Moltissimi quadri sono pieni di oggetti inanimati, che tuttavia non sono nature morte. Per diventarlo, gli oggetti devono essere allestiti secondo precise regole illusionistico-spaziali. Ciò che salta subito agli occhi nella costruzione spaziale della natura morta è l’eliminazione degli artifici prospettici, in particolare la negazione della profondità. Questo avviene sia mediante la scelta del punto di vista ravvicinato, sia mediante l’eliminazione del fondo come spazio in infinito. La natura morta, rinunciando alla profondità prospettica, costruisce una sistema di “sguardo” dello spettatore meno rigido e vincolante di quello prospettico e gli permette di collocarsi nello spazio in modo più elastico.

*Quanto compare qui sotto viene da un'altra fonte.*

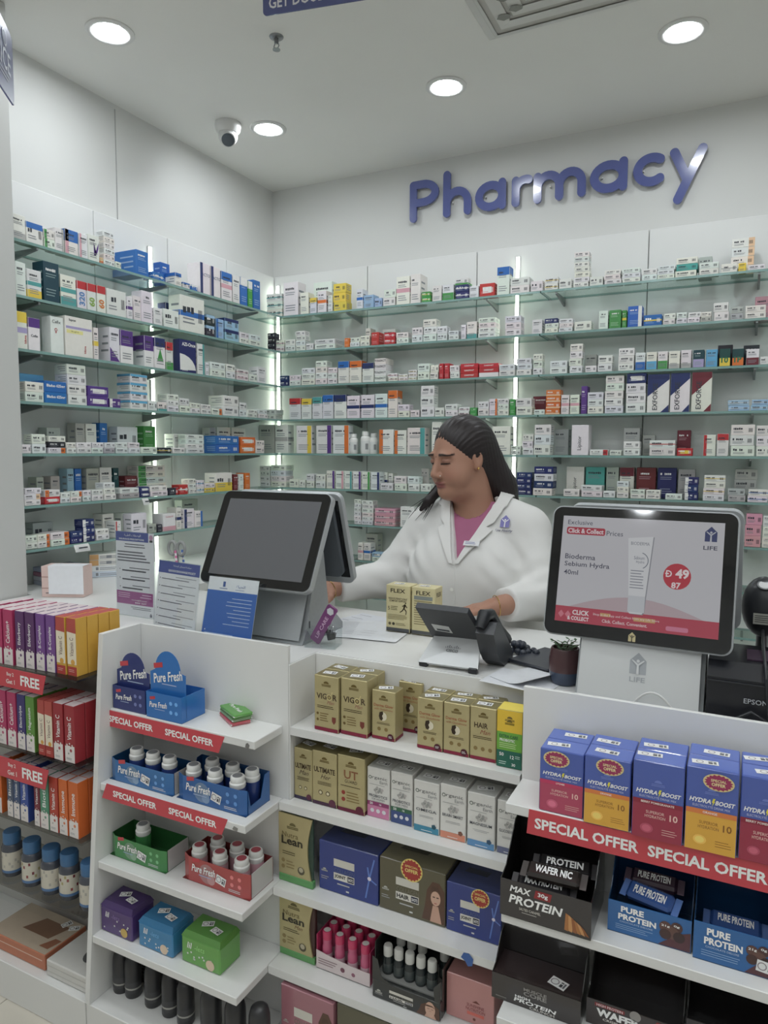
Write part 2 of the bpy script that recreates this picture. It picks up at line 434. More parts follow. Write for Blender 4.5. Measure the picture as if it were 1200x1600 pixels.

Sebbene esempi di natura morta si sono susseguiti dall’antichità in poi, essa si con gura come genere pittorico autonomo solo nel XVII secolo. Oltre alla natura morta, in questo secolo si configurano come generi autonomi anche la pittura di paesaggio e quella d’interni. Tutti e tre questi generi seguono anche delle regole ben precise. Tra queste si configurano  degli espedienti “spaziali” di rappresentazione: la natura morta è collegata a una superficie su cui gli oggetti sono disposti, ad esempio un tavolo, il paesaggio è spesso messo in relazione con una finestra, come strumento di creazione di profondità, la veduta di interni è messa in relazione con una porta.

Questi dipinti che mettono le nature morte davanti a una finestra rappresentano dunque un gioco tra i generi e la ricerca di un rapporto tra due diverse organizzazioni dello spazio (il tavolo e la finestra, la frontalità schiacciata della natura morta con la profondità prospettica del paesaggio), tra loro opposte.